Lo “principale forma di intimidazione” è l’incendio -31% dei casi-, utilizzato contro automobili di proprietà personale (64% dei casi), mezzi dell’amministrazione pubblica (17%), strutture e uffici pubblici (10%, è il caso di Palagonia, CT). “A fuoco -sostiene Pierpaolo Romani, coordinatore nazionale di Avviso Pubblico e curatore del report- sono andate anche abitazioni di amministratori, attività commerciali e aziende di loro proprietà (9%)”.

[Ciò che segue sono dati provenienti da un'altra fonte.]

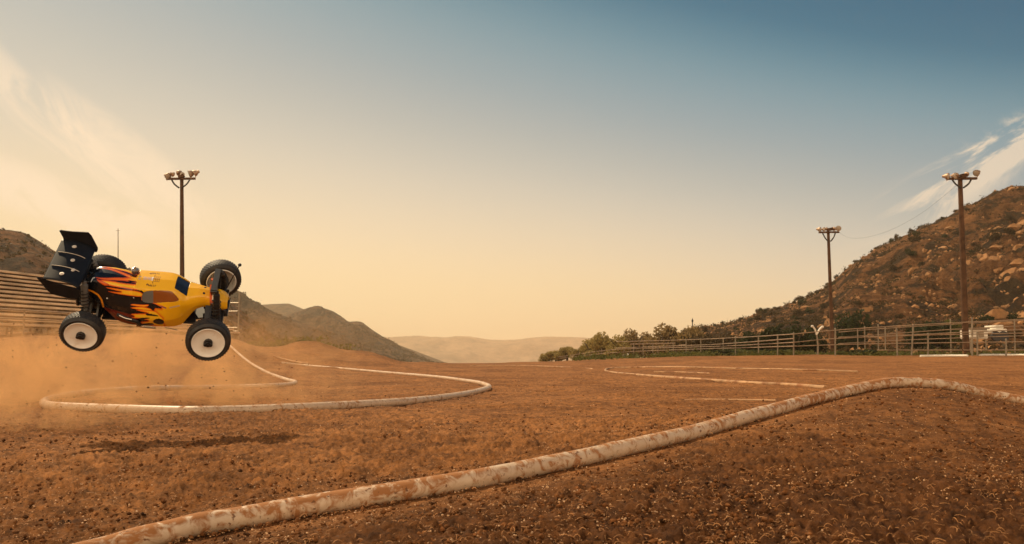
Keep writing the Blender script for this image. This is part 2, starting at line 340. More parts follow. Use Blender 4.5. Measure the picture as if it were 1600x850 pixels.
def straw(n, y0, y1):
    x, y = scatter_xy(n, y0, y1); V = []; Q = []; o = 0
    for i in range(n):
        L = rng.uniform(.005, .019)*(1+.14*y[i]); w = rng.uniform(.0002, .0005)*(1+.25*y[i]); a = rng.random()*6.28; cu = rng.normal()*1.6; k = 5
        px, py = x[i], y[i]; P = []
        for j in range(k):
            P.append((px, py)); px += math.cos(a)*L/k; py += math.sin(a)*L/k; a += cu/k
        P = np.array(P); zz = G(P[:, 0], P[:, 1])+.006+.006*rng.random()+.006*np.sin(np.linspace(0, 3.1, k))*rng.random()
        T = np.gradient(P, axis=0); T /= np.linalg.norm(T, axis=1)[:, None]+1e-9; Nn = np.stack([-T[:, 1], T[:, 0]], 1)*w
        for sgn in (-1, 1): V.append(np.column_stack([P+sgn*Nn, zz]))
        V.append(np.column_stack([P, zz+w*1.3]))
        for j in range(k-1):
            Q.append((o+j, o+j+1, o+2*k+j+1, o+2*k+j)); Q.append((o+2*k+j, o+2*k+j+1, o+k+j+1, o+k+j))
        o += 3*k
    ob = bigmesh('straw', np.concatenate(V), np.array(Q), M['straw']); return tag(ob, 'bits of dry straw and root lying in the dirt', 'straw', kind='stuff')
straw(6500, .85, 10)
# ------------------------------------------------------------------ pipes
def pipe(name, pts, r, m, label, n=200, group=None, nseg=16, wob=.0):
    P = spline(pts, n); mb = MB()
    if wob: P[:, 2] += wob*np.array([vnoise(np.array([t*.11]), np.array([.5]))[0] for t in range(n)])
    mb.tube(P, r, nseg)
    ob = mb.build(name, m); return tag(ob, label, 'pipe', group)
PT = .0212; fpc = fpw.copy(); fpc[:, 2] += PT*.95; fpc[-8:, 2] += np.array([.002, .005, .008, .011, .012, .01, .008, .008])
main = pipe('drain_pipe', fpc, PT, M['pipe'], 'thick muddy white plastic pipe crossing the foreground and arching over a mound', 400, nseg=28, wob=.005)
_S = spline(fpc, 400)
for k in (262, 140, 330):
    cpl = MB(); cpl.tube(_S[k-1:k+2], PT*1.06, 28); cpl.build('coupling', M['pipe'], main)
def hp(L, r): return [hit(a, b, r*(.55 if r > .025 else .3)) for a, b in L]
R1 = .027
pipe('drain_pipe', hp([(346, 517), (360, 541), (385, 563), (415, 581), (445, 592.5), (461, 597), (452, 600.5), (420, 603), (350, 605), (250, 607), (170, 611), (110, 617), (78, 624), (69, 630), (86, 635), (150, 638), (230, 641), (300, 642.5), (380, 641), (450, 638), (550, 633), (650, 626), (720, 617), (755, 609), (764, 604), (752, 599), (735, 596), (680, 589), (600, 582), (540, 576.5), (480, 571.5), (440, 567)], R1), R1, M['pipe2'],
     'long cream plastic pipe snaking in two bends on the dirt below the flying buggy', 420)
pipe('drain_pipe', hp([(1290, 606), (1240, 602), (1180, 599), (1090, 593), (1010, 587), (962, 582.5), (946, 579), (955, 575.5), (1000, 574), (1060, 573.5), (1150, 576), (1250, 578), (1340, 581)], .024), .024, M['pipe3'], 'cream plastic pipe in a hairpin bend behind the arched muddy pipe', 200)
pipe('drain_pipe', hp([(1022, 581), (1060, 581.5), (1108, 583.5)], .016), .016, M['pipe3'], 'short pale pipe lying inside the hairpin bend', 30)
pipe('drain_pipe', hp([(735, 571.5), (800, 571), (880, 573.5), (926, 576.5)], .018), .018, M['pipe3'], 'thin pale pipe far out in the middle of the track towards the distant hills', 40)
pipe('drain_pipe', hp([(428, 557), (450, 563), (482, 569)], .026), .026, M['pipe3'], 'short pale pipe at the foot of the low dirt mound', 30)
pipe('drain_pipe', hp([(1062, 626), (1100, 624.5), (1150, 625), (1212, 626)], .008), .008, M['pipe3'], 'thin half buried pale pipe beside the arched muddy pipe', 40)
pipe('drain_pipe', hp([(1438, 556.5), (1475, 556), (1512, 556)], .05), .05, M['white'], 'straight white pipe on the ground under the fence, by a tilted stick', 20)
pipe('drain_pipe', hp([(1531, 555), (1580, 554), (1640, 553.5), (1700, 553)], .05), .05, M['white'], 'white pipe on the ground below the grey panel shed', 20)
st = MB(); st.tube([hit(1512, 556)+np.array([0, 0, .0]), hit(1512, 556)+np.array([-.25, 0, .32])], .02, 6); tag(st.build('stick', M['wood']), 'short wooden stick leaning beside the white pipe end', 'stick')
# ------------------------------------------------------------------ hills
def hill(name, sil, r0, r1, r2, m, label, amp, sc, nu=260, nr=120, p=1.15, crest=.25, zb=.3):
    A = np.array([(ray(a, b)[0]/ray(a, b)[1], ray(a, b)[2]/ray(a, b)[1]) for a, b in sil])
    az = np.linspace(A[0, 0], A[-1, 0], nu); sl = np.interp(az, A[:, 0], A[:, 1])
    k = np.ones(7)/7 if nu > 100 else np.ones(1); sl = np.convolve(np.pad(sl, 3, 'edge'), k, 'valid') if nu > 100 else sl
    r_ = np.concatenate([np.linspace(r0, r1, nr), np.linspace(r1, r2, nr//3)[1:]])
    a2, y2 = np.meshgrid(az, r_, indexing='ij'); hc = np.maximum(H+sl[:, None]*r1, 0)
    t = (y2-r0)/(r1-r0)
    x2 = a2*y2
    prof = np.where(t <= 1, .55*np.clip(t, 0, 1)**p+.45*sstep(t), np.clip(1-((y2-r1)/(r2-r1))**1.4*.9, 0, 1))
    w = np.where(t <= 1, np.sin(np.clip(t, 0, 1)*math.pi)**.7*(1-crest)+crest*sstep(t*3), crest)
    nz = (fbm(x2*sc, y2*sc, 6, .55)-.35*np.abs(fbm(x2*sc*.6+9, y2*sc*.6, 4))-.30*np.abs(fbm(x2*sc*3.1+4, y2*sc*2.2, 5, .6)))*amp
    z = zb+(hc-zb)*prof+nz*w*np.clip(hc/hc.max(), .12, 1)
    z = np.clip(z, -2.6, 115)
    ob = bigmesh(name, np.stack([x2, y2, z], -1).reshape(-1, 3), gridq(nu, len(r_))[:, ::-1], m)
    tag(ob, label, 'hill', kind='structure'); HL.append((az, r_, z, r0, r1))
    return az, r_, z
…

Minacce scritte, pallottole, polveri, lettere diffamatorie e post offensivi sui social network. Un caso particolare è quello accaduto al Sindaco di Monteforte S. Giorgio (ME), Giuseppe Cannistrà, il quale, oltre alle minacce, ha scoperto la collocazione di due microspie illegali nel suo ufficio (la DDA ha aperto un’indagine). Schizzano gli atti di aggressione fisica, quadruplicati rispetto al 2013 fino a raggiungere quota 12% dei casi registrati. Per ostacolare l’attività amministrativa si è ricorso a ordigni di vario tipo: “bottiglie molotov, petardi, bombe carta, veri e propri esplosivi, come avvenuto nel caso di un assessore del Comune di S. Vito dei Normanni (BR)”.
A render ancora più odioso il quadro è il tasso di impunità. “Nella maggior parte dei casi -affermano i curatori del report- è da sottolineare come siano rimasti ignoti i soggetti che hanno messo in atto gesti di intimidazione e minaccia verso amministratori locali e personale della PA”. Interessante, al
netto della gravità della condotta, l’identikit abbozzato (vista la difficoltà a ricostruirlo con certezza) degli autori delle intimidazioni. “Disoccupati o persone che hanno perso il lavoro e non riescono a ricollocarsi, persone che chiedono sussidi pubblici, tossicodipendenti, persone sottoposte a trattamento sanitario obbligatorio, pregiudicati, sorvegliati speciali, soggetti che nutrono un sentimento di odio verso migranti o nomadi”.
Una situazione insostenibile per certi versi, ma che l’intervista di Agnese Moro a Pino Tilocca, sindaco di Burgos, piccolo comune della provincia di Sassari, contenuta nel Rapporto, contribuisce a illuminare. Durante la sua legislatura (2000-2005), Tilocca è stato minacciato, intimidito, raggiunto da esplosioni. La tomba di sua madre è stata devastata con un piccone e il padre è stato ammazzato sulla porta di casa nel 2004 con una bomba. Ora è preside di una scuola -fa il maestro di mestiere- e si spende perché vengano trattati temi come “l’educazione alla pace, alla giustizia sociale, alla cittadinanza”. Cercando giustizia, non vendetta.